Dupuis was out on the water, looking for herring just like everyone else in Sitka Sound. The herring ADF&G has spotted are too small for most processors to buy and the larger class is starting to spawn. That means the window to fish viable herring and harvest roe from the females is rapidly closing.  

“We’re starting to see some spawn in the Siginaka Islands,” Dupuis said over VHF. “It’s just starting to take off in there. Eastern Bay is starting to spread more than what we’ve seen the last couple of days.”

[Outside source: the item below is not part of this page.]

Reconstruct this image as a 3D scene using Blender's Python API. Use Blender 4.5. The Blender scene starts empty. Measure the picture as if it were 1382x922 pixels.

When herring are actively spawning, they turn the water milky white. From the air, ADF&G has measured less than 10 miles of cumulative spawn in the past two weeks. Aerial surveys today saw 1.8 nautical miles of spawn in Eastern Bay and the Siganaka Islands. 

A map of the herring spawn measured by the Alaska Department of Fish & Game today. 1.8 miles were mapped in Eastern Bay and the Siganaka Islands. (ADF&G Map)

That’s the word from the air. From the sea, boats reported schools of varying sizes.

Matt Kinney of the F/V Hukilau described what he saw over VHF this morning. “We ran across a couple of schools, nothing with much volume. Maybe there was one over 120 tons and another maybe 80 and they were just really flighty and hard to stay on top of. We just got a jig into them and they looked like 90 gram fish,” Kinney said.

To put that in perspective, the Sitka Sentinel reported that processors initially said they would only purchase fish over 125-grams in size.

Later this afternoon, two sets were successfully taken between Eastern Point and Beehive Island.

The F/V Valkyrie had a 10-ton set with 8.5% mature row and 104-gram average weight, while the F/V Anduril had a 5 ton set with 7.9% mature row and 84-gram average weight.

A press release issued at 4:16 p.m. said those fish “were of insufficient quality to warrant an opening.”

The next fishery update will be Saturday, March 31st.